● **WRITTEN PROBLEM**
From the entries below, reproduce exactly the line containing "MT['red_wood'] = wood('red_wood', (.30, .085, .03), .5)", the line containing "MT['door_wood'] = wood('door_wood', (.42, .19, .05), .45)", and every line in between, with nothing added.
#####
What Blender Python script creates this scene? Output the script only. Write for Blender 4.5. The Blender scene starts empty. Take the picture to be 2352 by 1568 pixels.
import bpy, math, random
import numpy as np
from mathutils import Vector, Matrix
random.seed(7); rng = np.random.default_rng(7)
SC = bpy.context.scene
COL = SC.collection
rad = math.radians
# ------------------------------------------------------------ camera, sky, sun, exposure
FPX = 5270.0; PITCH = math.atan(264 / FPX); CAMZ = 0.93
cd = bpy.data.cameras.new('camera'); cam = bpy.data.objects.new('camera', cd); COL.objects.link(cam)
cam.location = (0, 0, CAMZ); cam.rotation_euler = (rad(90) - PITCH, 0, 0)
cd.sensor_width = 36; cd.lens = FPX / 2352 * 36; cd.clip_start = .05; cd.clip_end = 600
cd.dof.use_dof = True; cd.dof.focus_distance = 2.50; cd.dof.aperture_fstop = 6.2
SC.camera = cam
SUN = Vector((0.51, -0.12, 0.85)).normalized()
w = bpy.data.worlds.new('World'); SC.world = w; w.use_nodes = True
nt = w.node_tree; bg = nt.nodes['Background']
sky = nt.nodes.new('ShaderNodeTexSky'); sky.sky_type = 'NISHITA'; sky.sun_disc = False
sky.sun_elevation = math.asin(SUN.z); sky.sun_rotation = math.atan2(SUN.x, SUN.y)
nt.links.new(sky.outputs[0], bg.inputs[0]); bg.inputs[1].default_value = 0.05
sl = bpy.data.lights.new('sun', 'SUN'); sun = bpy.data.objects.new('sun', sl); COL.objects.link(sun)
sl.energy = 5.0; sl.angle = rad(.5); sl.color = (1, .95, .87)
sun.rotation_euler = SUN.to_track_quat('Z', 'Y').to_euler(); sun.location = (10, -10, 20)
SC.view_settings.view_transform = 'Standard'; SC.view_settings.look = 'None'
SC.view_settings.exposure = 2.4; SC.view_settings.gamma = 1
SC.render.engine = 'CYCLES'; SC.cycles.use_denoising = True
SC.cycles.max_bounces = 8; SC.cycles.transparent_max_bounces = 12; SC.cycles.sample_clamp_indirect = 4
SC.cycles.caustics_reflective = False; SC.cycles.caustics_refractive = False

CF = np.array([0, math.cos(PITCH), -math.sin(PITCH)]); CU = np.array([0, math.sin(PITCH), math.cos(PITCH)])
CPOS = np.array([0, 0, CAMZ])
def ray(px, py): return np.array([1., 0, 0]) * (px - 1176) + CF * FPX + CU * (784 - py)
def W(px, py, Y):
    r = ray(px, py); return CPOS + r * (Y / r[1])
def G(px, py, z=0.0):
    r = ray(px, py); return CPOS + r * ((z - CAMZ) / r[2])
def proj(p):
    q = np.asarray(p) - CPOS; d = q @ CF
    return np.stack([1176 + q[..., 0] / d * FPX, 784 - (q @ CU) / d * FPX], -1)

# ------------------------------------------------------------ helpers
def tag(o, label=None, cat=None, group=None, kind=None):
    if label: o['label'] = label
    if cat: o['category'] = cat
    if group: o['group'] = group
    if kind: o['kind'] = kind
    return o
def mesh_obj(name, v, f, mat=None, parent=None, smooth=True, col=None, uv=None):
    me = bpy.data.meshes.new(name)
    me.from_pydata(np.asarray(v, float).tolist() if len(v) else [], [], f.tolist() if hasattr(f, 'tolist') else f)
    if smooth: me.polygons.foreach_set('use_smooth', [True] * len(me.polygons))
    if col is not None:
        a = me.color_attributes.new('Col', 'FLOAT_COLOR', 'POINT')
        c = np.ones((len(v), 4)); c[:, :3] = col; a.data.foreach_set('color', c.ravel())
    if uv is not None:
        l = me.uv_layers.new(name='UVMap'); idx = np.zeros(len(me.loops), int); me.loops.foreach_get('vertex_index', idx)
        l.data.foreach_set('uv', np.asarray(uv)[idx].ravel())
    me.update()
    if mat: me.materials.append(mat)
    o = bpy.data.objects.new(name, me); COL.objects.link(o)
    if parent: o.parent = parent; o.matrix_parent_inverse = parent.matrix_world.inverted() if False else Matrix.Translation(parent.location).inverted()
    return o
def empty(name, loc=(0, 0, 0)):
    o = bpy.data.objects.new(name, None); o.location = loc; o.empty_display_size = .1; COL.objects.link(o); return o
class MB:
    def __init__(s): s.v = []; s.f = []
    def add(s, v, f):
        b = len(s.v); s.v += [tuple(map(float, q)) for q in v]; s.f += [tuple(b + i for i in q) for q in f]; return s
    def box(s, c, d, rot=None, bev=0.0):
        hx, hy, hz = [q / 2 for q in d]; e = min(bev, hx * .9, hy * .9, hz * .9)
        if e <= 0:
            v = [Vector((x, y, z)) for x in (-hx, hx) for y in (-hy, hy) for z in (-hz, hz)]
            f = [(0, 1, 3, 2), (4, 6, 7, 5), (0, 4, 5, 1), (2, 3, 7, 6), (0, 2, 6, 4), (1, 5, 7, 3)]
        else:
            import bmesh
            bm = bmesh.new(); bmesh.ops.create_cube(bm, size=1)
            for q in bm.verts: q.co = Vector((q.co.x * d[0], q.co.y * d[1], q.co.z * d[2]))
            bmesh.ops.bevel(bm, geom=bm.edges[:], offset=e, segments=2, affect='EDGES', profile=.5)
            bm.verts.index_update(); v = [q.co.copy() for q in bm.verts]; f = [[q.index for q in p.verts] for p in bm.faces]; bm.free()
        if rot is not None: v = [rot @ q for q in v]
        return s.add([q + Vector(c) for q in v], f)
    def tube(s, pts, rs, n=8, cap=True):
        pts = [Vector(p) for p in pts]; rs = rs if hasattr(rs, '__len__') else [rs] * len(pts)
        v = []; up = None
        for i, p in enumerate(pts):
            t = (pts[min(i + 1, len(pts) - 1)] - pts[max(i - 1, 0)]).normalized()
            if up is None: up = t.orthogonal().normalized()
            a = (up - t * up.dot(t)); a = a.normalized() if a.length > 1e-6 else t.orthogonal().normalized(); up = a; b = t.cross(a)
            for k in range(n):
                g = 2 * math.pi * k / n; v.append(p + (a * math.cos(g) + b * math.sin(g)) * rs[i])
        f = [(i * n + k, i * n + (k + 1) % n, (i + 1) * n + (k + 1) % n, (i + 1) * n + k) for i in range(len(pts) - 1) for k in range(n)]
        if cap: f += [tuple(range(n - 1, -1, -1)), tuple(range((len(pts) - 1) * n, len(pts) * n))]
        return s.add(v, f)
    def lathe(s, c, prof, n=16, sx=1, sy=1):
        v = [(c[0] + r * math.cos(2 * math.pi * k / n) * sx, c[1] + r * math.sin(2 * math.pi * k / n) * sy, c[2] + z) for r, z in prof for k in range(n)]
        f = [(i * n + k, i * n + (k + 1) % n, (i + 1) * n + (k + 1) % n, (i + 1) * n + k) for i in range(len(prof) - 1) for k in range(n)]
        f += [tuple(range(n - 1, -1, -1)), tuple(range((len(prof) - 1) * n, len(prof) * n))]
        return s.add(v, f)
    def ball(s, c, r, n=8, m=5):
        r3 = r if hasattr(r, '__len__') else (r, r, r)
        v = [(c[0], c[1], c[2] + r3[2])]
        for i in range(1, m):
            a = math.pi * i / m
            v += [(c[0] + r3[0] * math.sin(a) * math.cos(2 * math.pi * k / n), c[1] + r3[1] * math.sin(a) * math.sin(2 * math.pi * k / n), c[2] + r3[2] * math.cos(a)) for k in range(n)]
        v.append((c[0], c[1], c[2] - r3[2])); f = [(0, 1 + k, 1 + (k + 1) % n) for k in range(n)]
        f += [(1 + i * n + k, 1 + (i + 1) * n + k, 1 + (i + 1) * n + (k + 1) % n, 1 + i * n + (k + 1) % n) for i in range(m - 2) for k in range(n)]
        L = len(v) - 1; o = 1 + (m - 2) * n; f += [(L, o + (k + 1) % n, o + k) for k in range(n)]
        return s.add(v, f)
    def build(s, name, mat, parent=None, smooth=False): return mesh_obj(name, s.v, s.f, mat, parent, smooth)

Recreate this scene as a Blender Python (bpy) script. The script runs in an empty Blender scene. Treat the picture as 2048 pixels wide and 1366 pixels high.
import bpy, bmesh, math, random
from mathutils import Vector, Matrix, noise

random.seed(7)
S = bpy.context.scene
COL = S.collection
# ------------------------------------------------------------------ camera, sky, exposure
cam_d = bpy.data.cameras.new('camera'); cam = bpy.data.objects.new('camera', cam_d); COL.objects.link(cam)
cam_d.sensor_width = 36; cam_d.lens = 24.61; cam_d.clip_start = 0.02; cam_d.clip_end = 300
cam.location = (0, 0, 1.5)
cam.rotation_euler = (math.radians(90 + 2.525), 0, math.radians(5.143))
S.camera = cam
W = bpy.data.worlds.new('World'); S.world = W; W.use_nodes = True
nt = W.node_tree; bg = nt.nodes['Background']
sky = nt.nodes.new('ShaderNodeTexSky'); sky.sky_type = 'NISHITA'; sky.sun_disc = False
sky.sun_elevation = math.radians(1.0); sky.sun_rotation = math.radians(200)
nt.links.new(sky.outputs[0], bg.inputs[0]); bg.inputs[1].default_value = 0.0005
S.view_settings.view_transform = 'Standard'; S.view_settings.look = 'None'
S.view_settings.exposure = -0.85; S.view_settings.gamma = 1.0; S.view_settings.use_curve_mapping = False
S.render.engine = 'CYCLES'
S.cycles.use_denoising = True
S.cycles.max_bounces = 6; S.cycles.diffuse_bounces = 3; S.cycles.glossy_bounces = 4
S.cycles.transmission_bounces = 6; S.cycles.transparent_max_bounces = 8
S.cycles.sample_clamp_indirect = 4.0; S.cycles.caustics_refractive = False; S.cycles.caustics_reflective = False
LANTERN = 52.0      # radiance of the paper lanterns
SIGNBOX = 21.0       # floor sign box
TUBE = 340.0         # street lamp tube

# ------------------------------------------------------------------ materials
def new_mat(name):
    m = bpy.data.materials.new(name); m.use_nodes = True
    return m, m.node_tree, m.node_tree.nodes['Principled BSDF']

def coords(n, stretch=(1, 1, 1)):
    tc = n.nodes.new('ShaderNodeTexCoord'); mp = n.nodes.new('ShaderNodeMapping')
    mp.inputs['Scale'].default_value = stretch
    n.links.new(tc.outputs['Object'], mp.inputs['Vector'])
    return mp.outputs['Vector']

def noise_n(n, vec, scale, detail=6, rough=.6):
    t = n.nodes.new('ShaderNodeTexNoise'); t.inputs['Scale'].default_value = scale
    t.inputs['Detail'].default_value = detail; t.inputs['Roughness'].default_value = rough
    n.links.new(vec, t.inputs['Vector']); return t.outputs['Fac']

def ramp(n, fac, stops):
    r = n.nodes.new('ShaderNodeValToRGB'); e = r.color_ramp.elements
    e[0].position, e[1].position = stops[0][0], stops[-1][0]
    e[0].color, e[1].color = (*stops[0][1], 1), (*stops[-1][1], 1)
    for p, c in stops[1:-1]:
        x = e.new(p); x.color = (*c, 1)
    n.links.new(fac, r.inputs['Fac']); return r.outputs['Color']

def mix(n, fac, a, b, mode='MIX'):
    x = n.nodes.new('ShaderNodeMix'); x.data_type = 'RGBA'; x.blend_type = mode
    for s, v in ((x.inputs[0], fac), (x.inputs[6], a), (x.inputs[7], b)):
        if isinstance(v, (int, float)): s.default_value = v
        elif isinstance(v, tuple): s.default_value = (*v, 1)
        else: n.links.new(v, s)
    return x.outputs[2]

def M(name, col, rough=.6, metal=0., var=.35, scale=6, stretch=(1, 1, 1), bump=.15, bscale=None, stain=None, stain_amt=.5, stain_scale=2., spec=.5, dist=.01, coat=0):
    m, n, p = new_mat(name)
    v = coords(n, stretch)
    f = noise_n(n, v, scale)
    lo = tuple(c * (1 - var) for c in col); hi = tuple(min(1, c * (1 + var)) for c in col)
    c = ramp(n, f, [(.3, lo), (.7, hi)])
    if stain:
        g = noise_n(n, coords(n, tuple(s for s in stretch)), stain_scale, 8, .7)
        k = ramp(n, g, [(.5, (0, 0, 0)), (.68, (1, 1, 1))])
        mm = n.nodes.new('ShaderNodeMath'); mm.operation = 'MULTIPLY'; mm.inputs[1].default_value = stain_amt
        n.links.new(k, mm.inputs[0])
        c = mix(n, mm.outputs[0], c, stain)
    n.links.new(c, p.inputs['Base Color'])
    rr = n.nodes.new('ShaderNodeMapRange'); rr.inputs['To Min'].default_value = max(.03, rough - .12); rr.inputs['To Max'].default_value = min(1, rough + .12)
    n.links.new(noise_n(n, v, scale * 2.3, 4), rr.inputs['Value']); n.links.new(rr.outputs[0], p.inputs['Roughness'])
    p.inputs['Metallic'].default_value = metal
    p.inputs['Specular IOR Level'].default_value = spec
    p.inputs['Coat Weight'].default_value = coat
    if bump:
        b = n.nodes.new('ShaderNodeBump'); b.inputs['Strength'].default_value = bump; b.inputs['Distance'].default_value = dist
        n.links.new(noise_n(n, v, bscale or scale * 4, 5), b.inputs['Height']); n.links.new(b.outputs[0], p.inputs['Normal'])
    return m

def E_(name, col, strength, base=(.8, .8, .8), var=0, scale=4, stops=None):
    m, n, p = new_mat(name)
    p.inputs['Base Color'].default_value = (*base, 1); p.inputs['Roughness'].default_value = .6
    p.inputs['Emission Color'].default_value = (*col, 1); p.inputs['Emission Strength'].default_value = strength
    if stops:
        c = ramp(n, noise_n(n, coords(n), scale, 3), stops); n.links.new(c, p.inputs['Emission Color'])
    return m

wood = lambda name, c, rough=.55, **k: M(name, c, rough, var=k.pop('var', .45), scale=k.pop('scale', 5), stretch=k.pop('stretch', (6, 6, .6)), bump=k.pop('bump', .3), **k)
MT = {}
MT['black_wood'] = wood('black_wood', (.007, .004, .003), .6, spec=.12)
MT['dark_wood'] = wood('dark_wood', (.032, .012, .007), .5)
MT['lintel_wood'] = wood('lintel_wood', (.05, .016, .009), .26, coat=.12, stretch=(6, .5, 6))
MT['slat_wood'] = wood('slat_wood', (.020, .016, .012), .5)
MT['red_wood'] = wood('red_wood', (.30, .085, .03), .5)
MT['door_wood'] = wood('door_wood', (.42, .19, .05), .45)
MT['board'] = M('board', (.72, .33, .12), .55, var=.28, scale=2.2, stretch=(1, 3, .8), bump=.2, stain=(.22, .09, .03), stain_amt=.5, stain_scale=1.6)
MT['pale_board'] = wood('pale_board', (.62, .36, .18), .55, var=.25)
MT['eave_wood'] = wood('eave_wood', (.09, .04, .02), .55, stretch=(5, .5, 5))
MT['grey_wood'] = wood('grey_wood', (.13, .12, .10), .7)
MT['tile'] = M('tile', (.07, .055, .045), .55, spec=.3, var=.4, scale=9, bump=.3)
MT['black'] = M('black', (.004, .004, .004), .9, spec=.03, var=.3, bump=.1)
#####
● **RIGHT ANSWER**
MT['red_wood'] = wood('red_wood', (.30, .085, .03), .5)
MT['door_wood'] = wood('door_wood', (.42, .19, .05), .45)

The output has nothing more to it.